She put the head on a shelf by her bed with a confused idea of protecting the child, honoring it even, redeeming baby and herself. After a night of deserved and torturing nightmares, she got Bob to help her take the head back to the dead-house. Not long after, he notified the Public Health authorities to remove the bodies (recent enough to be known relatives) for burial and burn the house. By the time they acted, the child's head was gone again.
We had visited the house one more time before that. We took along an Egyptologist who was tasked with digging up all the graves that would be covered by the stupendous Aswan dam being built in the Holy Land. He was used to mummified bodies and casually picked up a detached arm and carried it out into the sunlight to take a photo. That’s what I showed to Darrell, who was halfway between throwing up and slapping me across the face though I didn’t take the picture and it wasn’t anything he ever did or even thought of.

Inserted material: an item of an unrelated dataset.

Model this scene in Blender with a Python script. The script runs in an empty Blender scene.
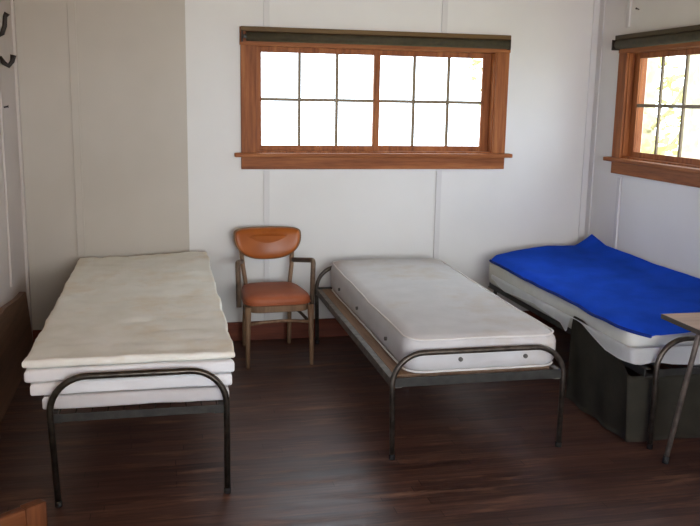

Montana is seeded with massacres, murder of women, torture of children, fires and earthquakes, and all manner of atrocities and cruelties. Avoidance is easier than opposition, but it’s still there, gone underground, gone blank and denied. Sometimes it bursts out like the car chase and shooting that passed my house last week. That was not beyond the pale. Just out of control. Oh, fuck. Oh, shit. Oh, dammit. It is a story censored.
I was ordained, but not empowered. My denomination is known for ignoring Evil. I don’t do that now and have left congregations.